In 2017-18 Professor Eric Robertson was the co-organsier of a major international retrospective exhibition on the work of the German-French artist Hans Arp (1886-1966). The exhibition drew directly on Professor Robertson's research on Arp, and ran in two major, publicly funded galleries in the Netherlands and the UL: the Kröller-Müller Museum (20 May 2017-17 September 2017) and the Turner Contemporary Gallery, Margate (12 October 2017-14 January 2018). The exhibition was viewed by approximately 190,000 visitors at the two venues, and encouraged appreciation of this extraordinary, multifaceted and transnational artist.

View the Exhibition leaflet in PDF form.

The exhibition also created educational benefits for visitors, with a specially designed programme of activities for schools and younger visitors. At the Turner Contemporary visiting schools made used of educational materials and lesson plans designed for KS1 and 2. You can read more about the results here.

The Guardian wrote of the exhibition: “In the age of Brexit, an exhibition of this sculptor who transcended Europe’s borderlines is a timely reminder of how art can defy national boundaries.”
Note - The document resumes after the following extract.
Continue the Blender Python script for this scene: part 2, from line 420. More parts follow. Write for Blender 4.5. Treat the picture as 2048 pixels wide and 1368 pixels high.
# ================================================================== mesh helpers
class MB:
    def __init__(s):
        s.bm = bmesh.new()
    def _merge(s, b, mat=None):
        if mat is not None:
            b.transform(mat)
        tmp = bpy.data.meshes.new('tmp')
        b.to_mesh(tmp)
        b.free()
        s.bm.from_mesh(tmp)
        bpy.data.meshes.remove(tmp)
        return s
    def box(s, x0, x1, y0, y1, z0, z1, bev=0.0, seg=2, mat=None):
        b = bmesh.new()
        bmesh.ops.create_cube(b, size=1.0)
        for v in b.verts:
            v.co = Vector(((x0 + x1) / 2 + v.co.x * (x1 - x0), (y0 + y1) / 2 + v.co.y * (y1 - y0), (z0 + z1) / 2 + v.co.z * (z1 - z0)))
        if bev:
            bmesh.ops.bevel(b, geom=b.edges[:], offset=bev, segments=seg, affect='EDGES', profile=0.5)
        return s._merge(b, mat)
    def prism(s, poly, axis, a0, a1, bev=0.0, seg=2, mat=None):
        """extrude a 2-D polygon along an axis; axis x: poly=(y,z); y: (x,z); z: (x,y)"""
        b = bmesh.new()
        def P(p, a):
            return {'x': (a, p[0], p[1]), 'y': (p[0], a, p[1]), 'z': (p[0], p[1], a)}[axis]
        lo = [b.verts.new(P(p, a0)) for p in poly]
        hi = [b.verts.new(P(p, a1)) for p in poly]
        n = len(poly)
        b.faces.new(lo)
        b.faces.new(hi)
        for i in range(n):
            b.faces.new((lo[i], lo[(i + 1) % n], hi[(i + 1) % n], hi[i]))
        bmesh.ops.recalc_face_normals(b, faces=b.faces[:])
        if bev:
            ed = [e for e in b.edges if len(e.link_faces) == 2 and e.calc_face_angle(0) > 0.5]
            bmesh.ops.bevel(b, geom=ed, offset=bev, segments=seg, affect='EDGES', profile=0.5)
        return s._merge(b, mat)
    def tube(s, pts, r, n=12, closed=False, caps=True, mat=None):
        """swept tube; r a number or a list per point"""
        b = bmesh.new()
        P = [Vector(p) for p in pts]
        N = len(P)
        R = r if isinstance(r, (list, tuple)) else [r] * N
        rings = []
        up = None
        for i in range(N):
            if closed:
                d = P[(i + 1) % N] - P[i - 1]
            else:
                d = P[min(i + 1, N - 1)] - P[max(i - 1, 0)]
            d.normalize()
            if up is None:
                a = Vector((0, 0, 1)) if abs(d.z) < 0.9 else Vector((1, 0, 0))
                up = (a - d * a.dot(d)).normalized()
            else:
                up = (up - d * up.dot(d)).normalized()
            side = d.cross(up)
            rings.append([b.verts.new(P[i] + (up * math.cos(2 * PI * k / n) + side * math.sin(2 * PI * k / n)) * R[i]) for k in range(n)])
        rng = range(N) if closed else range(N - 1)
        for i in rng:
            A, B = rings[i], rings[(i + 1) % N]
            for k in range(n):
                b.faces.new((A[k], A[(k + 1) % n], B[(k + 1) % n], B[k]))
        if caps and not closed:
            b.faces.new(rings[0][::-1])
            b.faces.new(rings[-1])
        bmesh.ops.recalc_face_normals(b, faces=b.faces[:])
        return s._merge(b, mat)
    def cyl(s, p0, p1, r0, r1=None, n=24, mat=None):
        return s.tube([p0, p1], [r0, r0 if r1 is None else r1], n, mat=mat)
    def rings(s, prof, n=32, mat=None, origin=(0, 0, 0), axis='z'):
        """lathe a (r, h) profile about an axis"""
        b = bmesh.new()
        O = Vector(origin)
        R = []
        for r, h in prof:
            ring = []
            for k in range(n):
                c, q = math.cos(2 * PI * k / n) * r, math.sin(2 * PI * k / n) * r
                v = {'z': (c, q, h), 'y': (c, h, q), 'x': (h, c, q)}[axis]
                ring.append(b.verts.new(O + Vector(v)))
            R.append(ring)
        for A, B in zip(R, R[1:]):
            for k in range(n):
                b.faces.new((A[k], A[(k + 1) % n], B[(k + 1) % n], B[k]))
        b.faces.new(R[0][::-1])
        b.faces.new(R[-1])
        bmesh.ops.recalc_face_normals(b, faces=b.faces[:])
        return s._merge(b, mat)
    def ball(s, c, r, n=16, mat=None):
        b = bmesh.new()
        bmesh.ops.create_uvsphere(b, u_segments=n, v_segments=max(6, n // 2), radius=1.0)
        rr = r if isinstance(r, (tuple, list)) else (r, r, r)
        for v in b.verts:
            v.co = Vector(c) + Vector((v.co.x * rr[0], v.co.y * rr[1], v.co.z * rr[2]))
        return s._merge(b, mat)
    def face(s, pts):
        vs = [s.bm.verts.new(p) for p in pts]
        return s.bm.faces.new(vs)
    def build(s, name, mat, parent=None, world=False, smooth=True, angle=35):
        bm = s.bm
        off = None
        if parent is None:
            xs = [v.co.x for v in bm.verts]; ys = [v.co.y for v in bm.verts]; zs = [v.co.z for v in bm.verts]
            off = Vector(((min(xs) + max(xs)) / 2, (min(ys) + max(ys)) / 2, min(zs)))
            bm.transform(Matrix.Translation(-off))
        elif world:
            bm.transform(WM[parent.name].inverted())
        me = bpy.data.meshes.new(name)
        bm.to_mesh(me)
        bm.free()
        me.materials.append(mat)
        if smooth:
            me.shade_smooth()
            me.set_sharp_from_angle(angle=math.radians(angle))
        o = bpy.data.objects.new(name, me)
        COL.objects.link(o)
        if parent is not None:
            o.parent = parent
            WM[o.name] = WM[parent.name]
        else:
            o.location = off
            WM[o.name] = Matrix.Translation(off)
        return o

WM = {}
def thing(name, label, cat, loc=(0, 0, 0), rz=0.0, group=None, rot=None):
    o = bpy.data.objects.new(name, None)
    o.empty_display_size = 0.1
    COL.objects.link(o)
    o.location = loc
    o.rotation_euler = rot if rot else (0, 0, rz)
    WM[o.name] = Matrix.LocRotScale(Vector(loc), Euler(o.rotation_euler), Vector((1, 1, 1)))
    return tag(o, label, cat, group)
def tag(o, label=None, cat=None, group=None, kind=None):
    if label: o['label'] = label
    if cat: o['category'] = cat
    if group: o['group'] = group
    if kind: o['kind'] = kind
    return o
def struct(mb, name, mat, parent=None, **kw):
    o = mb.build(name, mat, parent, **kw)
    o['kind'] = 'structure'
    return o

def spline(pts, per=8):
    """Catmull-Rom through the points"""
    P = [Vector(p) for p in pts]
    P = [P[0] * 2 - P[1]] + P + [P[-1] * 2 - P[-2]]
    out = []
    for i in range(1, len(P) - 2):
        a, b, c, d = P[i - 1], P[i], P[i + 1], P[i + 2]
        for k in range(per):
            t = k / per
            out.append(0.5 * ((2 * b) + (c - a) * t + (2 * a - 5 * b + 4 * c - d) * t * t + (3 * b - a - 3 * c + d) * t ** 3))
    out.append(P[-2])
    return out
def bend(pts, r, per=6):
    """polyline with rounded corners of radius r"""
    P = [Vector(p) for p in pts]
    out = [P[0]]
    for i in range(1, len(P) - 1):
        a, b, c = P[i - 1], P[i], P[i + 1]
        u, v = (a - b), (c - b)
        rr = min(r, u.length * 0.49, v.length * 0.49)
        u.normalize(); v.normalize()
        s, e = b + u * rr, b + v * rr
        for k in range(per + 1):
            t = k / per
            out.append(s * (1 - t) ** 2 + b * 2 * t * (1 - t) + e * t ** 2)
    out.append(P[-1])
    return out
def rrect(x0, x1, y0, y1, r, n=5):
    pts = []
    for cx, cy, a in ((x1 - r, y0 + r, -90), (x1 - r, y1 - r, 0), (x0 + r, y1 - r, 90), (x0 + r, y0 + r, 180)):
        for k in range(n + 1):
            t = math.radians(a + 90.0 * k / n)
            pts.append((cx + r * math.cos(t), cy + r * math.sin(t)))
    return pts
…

Dr Ruth Hemus, author of a groundbreaking studies of the contribution of female artists to the Dada avant garde movement (Dada's Women, 2009;The Poetry of Céline Arnauld: From Dada to Ultra-Modern, 2020), is the driving force behind a collaborative creative project that has produced accessible multimedia performance interpretations of Dada’s extradordinary pioneering women such as Hannah Höch and Céline Arnauld. These have taken place in public spaces, such as at the Hatton Gallery, Newcastle (November 2018).

Ruth's work has also provided the direct inspriration for an exhibition staged a three Swiss art galleries between 2014 and 2016, which was the centenary of the founding of Dada in Zürich. In 2017 and 2018 she and her creative team ran educational Dada workshops at the Tate Exchange, and in 2019 she spoke at The Academy of Arts in Oslo (KHIO) at the launch of the 'The Great Monster Dada Show', Henie Onstad, Norway (see above image). Ruth continues to develop collaborations and partnerships around Dada's Women.

Find out more about Ruth's work.

Professor Giuliana Pieri is the current principal investigator for the AHRC-funded project Interdisciplinary Italy 1900-2020: Interart/Intermedia, working alongside her co-investigators Clodagh Brook (TCD) and Florian Mussgnug (UCL). This ambitious project emerged from a smaller AHRC networking grant (‘Interdisciplinary Italy 1900-2015: art, music, text’) which ran from 2012 to 2014. It has reassessed 20th-century Italian cultural history through an inter-artistic and interdisciplinary lens.

Giuliana's contribution to the project focuses on Italian Modernism and the intersection between the fine arts, design (pre- and postwar) and Italian culture. The key insights delivered by Professor Pieri’s research (see for example her 2018 essay ‘Italian Studies: An Interdisciplinary Perspective’) challenge the narrow focus of monodisciplinary research to reveal a more comprehensive picture of interartistic encounters and new kinds of experimentation. As part of the project, Pieri curated an exhibition at the Estorick Collection of Modern Italian Art, London: ‘The Making of Modern Italy: Art and Design in the Early 1960s’ (Jan-April 2019).

The project has had an educational impact through collaboration with a cluster of UK schools and secondary school teachers, leading to the production of new teaching resources and a range of cross-curricular activities.

Learn more about 'Interdisciplinary Italy' at the project website and blog.

In 2019 Dr James Kent co-curated the exhibition ‘This is Cuba: Documentary Photography after Fidel’ in Royal Holloway's Exhibition Space. It showcased work by world-renowned photographers such as Raúl Cañibano and Michael Christopher Brown, and was accompanied by a series of talks and workshops including: masterclasses with Cañibano, curator’s talks, and workshops with other academics, practitioners and specialists. It led to a follow-up exhibition at the Photographers’ Gallery London, one of the most important forums for photography in the UK. ‘Raúl Cañibano: Chronicles of an Island’, for which James acted as Exhibition Liaison, ran September-November 2019.